17 December 2010

The Television is a Fish Tank

On the Animal Planet, God, a close facsimile (or at least a be-speckled, white-haired, man with a Lancaster accent), is talking about "sperm curds" and "the urge to spawn".  The imagery is graphic, a white stain on the surface of the water where the male herring have exerted their spasms of covetous milt.  This is like rain for the underwater garden of eggs.  The saturated bay will take care of the residue with tides and waves but, in the meantime, a wanton oil spill now thickens in the coves and along the jettees, carving out the coastline like Christo.

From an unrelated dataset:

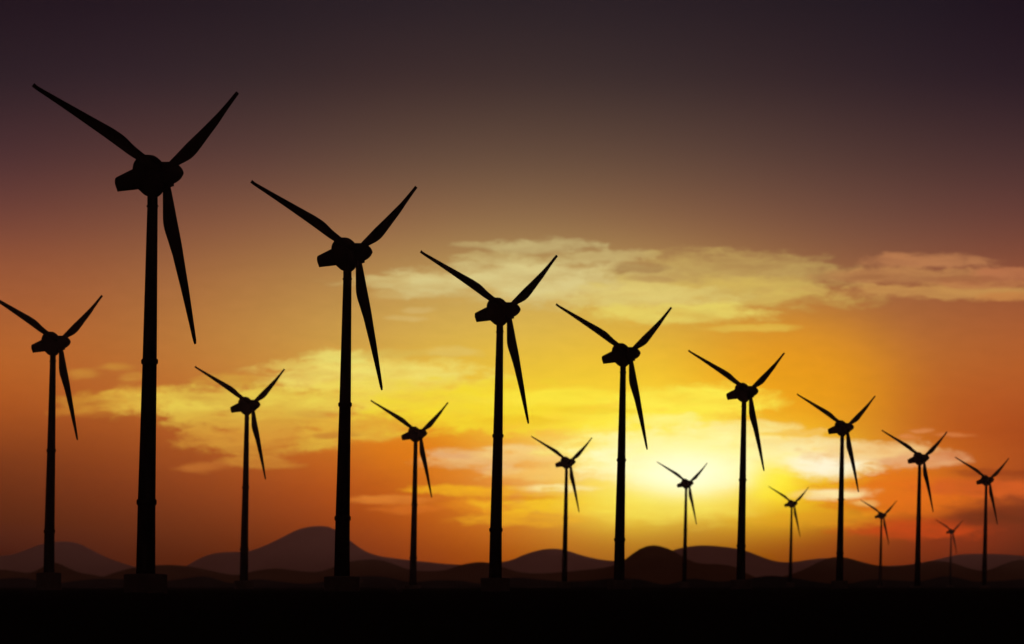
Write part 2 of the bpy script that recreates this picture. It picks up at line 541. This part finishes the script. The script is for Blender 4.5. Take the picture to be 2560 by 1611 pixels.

In the deep ocean, the squid, hideously attractive as they emerge, stir the light out of the water.  They are shy;  becoming murky visions (that slowly clear).  Now and again they appear in blossoming profusion: monsters, ballerinas, and these are all paratroopers, yet another planet, living in reverse.  There are thousands and thousands and thousands, male and female, wave on wave.  They rise out of the nocturnal sky, a kind of invasion.  They are rehearsed by science's improvisations and disciplined by instinct's generals.

Unsurprisingly,  there is the unsubtle magic as their tentacles tangle.  Underneath there is wiring hidden in dull gray skin so that when stimulated the tentacles ignite a bright lipstick red.  Their gelatin flesh is scorched for a moment; the cogent alarm is merely the blushing of pleasure, a shiver of goose flesh when the earlobe is lightly bitten.  The squid has a body electric and so do I.

There are associations or ideas in this briny opera that, stretched by imagination, might even be considered erotic.  However the lesson is elsewhere.  The impulse and imperative of two distinct schools of thought--I mean schools of fish--are variations on the zeal that drives on nature, compelling the planet through space, allowing the continents to drift and collide, and the instant agitation of the groin in its various phases, the hunger of skin for skin, that magnetism.